Following the Government's release of its planned legislation trumpeted as Historic Regulatory Reform there has been a degree of kerfuffle in public about the policy.
The twin elements of this have been an accusation that this is some kind of general attack on capitalism or on Telstra shareholders in particular. The latter has a substrand to it that the Government engage in a form of insider trading by getting the Future Fund to offload a third of its Telstra shareholding.
The crazieness started when Phil Burgess was interviewed in the OZ, which he followed up with an opinion piece in the AFR. In this part of his mission seemed to be to paint the new management as failures saying;
The board is getting what it asked for. If you announce in advance that you are not going to stand up for your rights and your shareholders rights, bad things are going to happen and they have. It's the law of the jungle and if you act like prey, you will be preyed upon.
That this incorrectly portrays both the position of the Board and what the range of options for Telstra are and have been, but more of that later.
This then got a crowd of Telstra's institutional shareholders incensed, as also reported in the Oz. One of their number, using words very familiar when coming from the mouths of Burgess and Trujillo said;
I think the minister has made his position very clear that the government wants to rape and pillage Telstra. That means we have to convince the board that it should not be co-operating fully with the government to allow that to happen.
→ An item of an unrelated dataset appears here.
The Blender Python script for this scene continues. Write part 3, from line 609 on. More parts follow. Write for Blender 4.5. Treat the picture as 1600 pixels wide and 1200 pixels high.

He was backed up by Burgess saying;
Sol has been gone six months and the new make-nice board and speak-softly, softly management hasn't worked. As Donald McGauchie said, 10 years of appeasement of the government led to a very bad result for Telstra. That's why we had to change and turn it into a real company with world-leading results..
Some of the more radical commentary seemed to suggest that the Government's action here would make Australia a country investors would avoid for fear of arbitrary decisions that would destroy value.
All of this is complete rubbish. Firstly, the Government has been determined to bring about structural reform in the industry since they announced their broadband policy. Both Minister Conroy and Finance Minister (and former comms shadow) Tanner had formed the view that structural reform was as important as was broadband.
Their initial hope was the the offer of a $4.7B investment would have been enough to induce Telstra to come up with a strategy to achieve that outcome. For a number of reasons - most notably the Telstra management's insistence that separation not be a requirement - this didn't come about. So the Government with NBN 2.0 has come up with a different plan.
Nothing in the regulatory package introduced requires Telstra to do anything more than has already happened to two other fully privatised former Government owned Telcos - Telstra's equivalents in the UK and NZ; that is functional separation.
The legislation makes explicit a view that Telstra should not be able to further grow its mobiles business while enjoying the market power it does today. This is also a very standard piece of global telco regulatory practice, it is not an interference at all with the rights of the company or shareholders.
Finally the option for Telstra to structurally separate requires only an undertaking that can be completed by 2018. That means it can be achieved as outlined in the explanatory memorandum by cutting its copper customers over to the NBN infrastructure as it is built. Why would a company not welcome the opportunity to utlise someone else's investment to service customers when their own asset is nearing replacement?
There is a process whereby Telstra can meet the Government's requirements without ever transferring a single asset to NBNCo. That strategy means that funds Telstra planned to reinvest in access network can be returned to shareholders in increased dividends, or spect on an international growth strategy.
Finally Lindsay Tanner in The National Times has explained that there was no conspiracy between the Future Fund and Government. He rightly points out that the stock has recovered its losses since the announcement. The surprising thing really is that the stock took the dive because any telco watcher should have known the Government was intent on that route. More importantly is Tanner's view that "It is foolish to assume that the Government’s telecommunications reforms are bad for Telstra shareholders".
What has been the most extraordinary part of all thoughh hasbeen the sub-txt that Government should not make decisions that could erode shareholder value. That would mean that no Government should legislate to improve OH&S standards, no Government should legislate on competition law, no Government should legislate on environmental standards. While there are certainly some whho would hold those views, I don't think they are by any mean mainstream.
In a battle between good public policy for 2 million voters, nd the shareholer interest of 1.5 M Telstra shareholders, public interest should and will win.